Alluvial Soil in India
Alluvial soils are mainly found in the plains of northern India. These soils have low phosphorous and nitrogen content. These soils are sandier in their composition. Even in the north western regions of the country which are drier these soils are found. The Himalayan Rivers, Ganga, Sutlej and Brahmaputra, and their tributaries have deposited these soils in the plains of northern India.

Types of Soil Desert Soil in India
These soils are basically sandy and are of light brown and reddish colour. They are of saline texture. These soils are favourable for vegetation if there is water content. These soils contain an important mineral that is nitrogen. This type of soil is found in desert regions like in Thar Desert of Rajasthan.

Mountain Soil in India
Mountain soils are considered as a significant variety of soil in the Himalayan region of the country. They are mainly found in dry and cold district in the northern region of India.

Peat Soil
Peat soil has usually been derived from marsh land where there has been continuous growth and decay over thousands of years. They are usually absolutely free of lime and so are very sour. This sourness is produced by the decaying of the vegetable matter present, as peat soils contain more than 20% of humus. These are found in Kerala, Tamil Nadu, West Bengal and Orissa.

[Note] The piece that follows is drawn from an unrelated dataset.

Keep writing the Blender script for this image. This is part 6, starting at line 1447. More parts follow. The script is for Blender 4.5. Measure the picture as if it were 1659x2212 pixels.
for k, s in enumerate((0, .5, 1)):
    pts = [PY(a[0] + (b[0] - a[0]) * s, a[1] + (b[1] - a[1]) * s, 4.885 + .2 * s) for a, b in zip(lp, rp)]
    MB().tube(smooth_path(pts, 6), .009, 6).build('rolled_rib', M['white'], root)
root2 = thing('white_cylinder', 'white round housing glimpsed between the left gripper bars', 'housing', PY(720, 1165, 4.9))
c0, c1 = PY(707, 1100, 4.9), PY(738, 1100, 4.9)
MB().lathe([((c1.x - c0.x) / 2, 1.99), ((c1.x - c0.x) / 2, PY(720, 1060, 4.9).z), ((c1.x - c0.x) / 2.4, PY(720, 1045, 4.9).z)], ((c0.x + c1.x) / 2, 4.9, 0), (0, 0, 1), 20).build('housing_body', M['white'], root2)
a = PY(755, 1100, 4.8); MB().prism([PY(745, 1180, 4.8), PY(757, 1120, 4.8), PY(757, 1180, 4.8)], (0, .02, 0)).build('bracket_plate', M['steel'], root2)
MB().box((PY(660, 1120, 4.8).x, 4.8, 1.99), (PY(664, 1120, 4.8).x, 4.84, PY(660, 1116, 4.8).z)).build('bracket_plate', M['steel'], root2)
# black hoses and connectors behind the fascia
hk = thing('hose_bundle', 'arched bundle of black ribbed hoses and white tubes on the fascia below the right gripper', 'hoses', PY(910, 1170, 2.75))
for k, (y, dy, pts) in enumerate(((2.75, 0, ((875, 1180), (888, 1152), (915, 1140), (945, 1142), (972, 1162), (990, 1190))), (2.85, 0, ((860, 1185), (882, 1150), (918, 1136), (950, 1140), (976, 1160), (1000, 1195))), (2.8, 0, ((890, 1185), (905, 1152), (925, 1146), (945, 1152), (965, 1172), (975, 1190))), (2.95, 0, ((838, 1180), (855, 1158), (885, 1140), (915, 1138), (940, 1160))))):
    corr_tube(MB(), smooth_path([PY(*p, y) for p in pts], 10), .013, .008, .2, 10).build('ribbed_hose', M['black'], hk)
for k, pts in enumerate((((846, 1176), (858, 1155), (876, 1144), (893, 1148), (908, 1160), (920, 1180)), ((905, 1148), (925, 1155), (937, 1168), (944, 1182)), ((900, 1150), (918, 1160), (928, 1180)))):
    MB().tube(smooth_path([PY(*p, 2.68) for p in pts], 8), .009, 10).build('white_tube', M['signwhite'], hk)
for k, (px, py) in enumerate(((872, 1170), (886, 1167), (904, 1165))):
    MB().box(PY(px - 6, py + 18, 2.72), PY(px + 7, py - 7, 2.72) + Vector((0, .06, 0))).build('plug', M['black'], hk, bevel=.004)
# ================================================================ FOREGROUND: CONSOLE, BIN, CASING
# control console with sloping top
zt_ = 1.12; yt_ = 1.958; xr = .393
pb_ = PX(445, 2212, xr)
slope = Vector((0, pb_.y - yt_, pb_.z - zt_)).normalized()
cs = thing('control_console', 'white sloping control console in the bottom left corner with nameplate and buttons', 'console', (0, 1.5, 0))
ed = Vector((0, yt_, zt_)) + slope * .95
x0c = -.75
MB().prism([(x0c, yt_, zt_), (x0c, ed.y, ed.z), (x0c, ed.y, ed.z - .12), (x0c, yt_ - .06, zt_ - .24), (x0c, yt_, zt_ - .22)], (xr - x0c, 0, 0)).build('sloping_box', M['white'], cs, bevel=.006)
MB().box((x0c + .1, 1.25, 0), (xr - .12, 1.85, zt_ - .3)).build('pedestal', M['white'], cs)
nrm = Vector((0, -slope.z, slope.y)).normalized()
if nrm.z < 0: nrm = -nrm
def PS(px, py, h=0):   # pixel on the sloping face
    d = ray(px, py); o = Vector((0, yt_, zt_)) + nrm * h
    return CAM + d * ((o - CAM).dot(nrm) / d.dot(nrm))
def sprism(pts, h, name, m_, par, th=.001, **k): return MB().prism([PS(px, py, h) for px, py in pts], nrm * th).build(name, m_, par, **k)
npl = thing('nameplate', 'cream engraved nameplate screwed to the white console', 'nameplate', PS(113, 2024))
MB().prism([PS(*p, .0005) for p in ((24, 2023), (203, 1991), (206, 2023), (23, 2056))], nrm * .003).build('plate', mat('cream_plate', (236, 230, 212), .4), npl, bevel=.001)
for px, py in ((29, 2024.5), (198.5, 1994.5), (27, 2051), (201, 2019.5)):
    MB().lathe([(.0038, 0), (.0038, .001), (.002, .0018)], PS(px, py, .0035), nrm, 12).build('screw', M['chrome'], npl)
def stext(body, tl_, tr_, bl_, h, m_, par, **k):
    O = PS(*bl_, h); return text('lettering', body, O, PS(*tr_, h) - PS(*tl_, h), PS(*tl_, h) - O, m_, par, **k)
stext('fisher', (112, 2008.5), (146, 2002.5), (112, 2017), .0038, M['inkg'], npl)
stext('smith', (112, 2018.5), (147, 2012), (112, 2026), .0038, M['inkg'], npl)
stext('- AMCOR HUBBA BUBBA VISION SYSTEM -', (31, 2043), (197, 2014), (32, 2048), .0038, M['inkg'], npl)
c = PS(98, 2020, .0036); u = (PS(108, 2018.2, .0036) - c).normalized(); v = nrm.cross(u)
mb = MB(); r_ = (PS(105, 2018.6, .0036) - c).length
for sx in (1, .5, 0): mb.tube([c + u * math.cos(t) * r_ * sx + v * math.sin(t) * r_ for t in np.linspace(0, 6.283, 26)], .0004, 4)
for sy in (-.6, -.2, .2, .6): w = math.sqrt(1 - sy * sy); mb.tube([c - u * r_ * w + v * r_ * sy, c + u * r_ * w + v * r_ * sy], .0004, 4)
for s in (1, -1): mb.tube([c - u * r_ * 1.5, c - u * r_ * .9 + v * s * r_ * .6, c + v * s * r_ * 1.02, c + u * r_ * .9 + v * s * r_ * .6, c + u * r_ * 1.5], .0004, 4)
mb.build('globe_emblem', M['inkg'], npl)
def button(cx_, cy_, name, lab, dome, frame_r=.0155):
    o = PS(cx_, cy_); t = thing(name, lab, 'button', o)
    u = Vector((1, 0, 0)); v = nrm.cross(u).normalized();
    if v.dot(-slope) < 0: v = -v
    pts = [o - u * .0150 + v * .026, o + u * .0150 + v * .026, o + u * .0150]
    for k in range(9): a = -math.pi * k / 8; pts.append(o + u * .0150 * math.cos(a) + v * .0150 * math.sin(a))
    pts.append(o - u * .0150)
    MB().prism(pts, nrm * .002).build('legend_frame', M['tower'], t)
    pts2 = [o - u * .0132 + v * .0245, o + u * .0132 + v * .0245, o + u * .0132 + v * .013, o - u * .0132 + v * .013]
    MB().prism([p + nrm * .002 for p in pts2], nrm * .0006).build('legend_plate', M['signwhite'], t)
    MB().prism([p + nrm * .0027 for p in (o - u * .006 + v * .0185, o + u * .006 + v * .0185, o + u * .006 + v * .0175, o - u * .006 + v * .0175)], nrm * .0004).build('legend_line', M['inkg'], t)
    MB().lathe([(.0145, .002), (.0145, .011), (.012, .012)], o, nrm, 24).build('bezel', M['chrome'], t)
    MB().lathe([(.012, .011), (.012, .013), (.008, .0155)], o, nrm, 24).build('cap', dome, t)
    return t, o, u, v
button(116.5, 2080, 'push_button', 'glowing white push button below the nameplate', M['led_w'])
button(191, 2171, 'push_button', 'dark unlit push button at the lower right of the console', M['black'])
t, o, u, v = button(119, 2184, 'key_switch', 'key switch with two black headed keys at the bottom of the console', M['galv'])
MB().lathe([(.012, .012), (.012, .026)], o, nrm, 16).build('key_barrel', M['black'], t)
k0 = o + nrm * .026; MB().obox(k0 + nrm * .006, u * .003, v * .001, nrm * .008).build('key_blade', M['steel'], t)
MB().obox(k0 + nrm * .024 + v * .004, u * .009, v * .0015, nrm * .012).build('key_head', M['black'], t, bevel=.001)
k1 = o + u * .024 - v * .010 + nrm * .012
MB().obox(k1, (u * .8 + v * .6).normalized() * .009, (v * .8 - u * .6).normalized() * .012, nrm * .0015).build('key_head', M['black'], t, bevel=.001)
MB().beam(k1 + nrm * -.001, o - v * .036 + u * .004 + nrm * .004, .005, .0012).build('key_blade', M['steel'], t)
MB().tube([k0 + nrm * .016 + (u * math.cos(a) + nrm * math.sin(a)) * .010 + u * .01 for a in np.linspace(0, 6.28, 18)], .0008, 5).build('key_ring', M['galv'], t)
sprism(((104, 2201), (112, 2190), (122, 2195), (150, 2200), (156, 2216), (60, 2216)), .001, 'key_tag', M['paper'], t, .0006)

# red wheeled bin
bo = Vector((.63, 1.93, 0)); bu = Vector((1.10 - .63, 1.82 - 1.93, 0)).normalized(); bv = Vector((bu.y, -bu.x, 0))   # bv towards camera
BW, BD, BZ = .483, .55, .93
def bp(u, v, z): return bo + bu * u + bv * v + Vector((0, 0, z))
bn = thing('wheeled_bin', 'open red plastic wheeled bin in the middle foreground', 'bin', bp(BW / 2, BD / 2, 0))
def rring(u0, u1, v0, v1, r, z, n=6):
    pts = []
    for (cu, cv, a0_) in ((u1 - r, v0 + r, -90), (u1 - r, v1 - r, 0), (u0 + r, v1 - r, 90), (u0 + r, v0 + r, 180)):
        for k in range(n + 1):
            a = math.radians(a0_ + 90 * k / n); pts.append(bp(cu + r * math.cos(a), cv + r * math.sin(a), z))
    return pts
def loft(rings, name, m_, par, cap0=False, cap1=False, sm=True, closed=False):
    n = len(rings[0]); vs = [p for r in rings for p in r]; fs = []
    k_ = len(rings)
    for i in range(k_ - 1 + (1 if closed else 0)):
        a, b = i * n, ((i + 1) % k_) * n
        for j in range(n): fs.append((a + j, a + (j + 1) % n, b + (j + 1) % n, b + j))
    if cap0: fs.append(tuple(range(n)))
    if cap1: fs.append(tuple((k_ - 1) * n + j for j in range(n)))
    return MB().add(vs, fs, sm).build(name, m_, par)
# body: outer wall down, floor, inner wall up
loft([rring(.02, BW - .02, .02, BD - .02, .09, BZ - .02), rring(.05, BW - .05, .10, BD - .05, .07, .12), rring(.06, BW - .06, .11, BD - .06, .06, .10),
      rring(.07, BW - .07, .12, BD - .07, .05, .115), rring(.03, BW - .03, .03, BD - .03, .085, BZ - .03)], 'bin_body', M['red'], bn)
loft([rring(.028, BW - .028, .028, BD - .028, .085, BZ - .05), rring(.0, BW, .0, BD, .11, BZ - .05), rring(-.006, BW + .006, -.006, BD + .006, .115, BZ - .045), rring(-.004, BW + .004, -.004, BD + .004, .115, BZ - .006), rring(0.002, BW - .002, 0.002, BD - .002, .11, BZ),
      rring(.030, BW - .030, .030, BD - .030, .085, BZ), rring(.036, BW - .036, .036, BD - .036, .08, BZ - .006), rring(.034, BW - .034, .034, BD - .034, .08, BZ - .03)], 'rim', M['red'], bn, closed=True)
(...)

Peat is usually found in low-lying areas, and so may be waterlogged and may need pipe draining. Certain crops, like celery, for instance, do very well on peat soils. Once peat soils are well worked and limed, they can prove very valuable- in fact some plants (acid lovers), like rhododendrons and azaleas, prefer these soils to any other. It has fewer nutrients and is dark brown in colour. It is formed in wet climate. It is found in marshy areas. This type of soil known as peat usually contains more organic matter.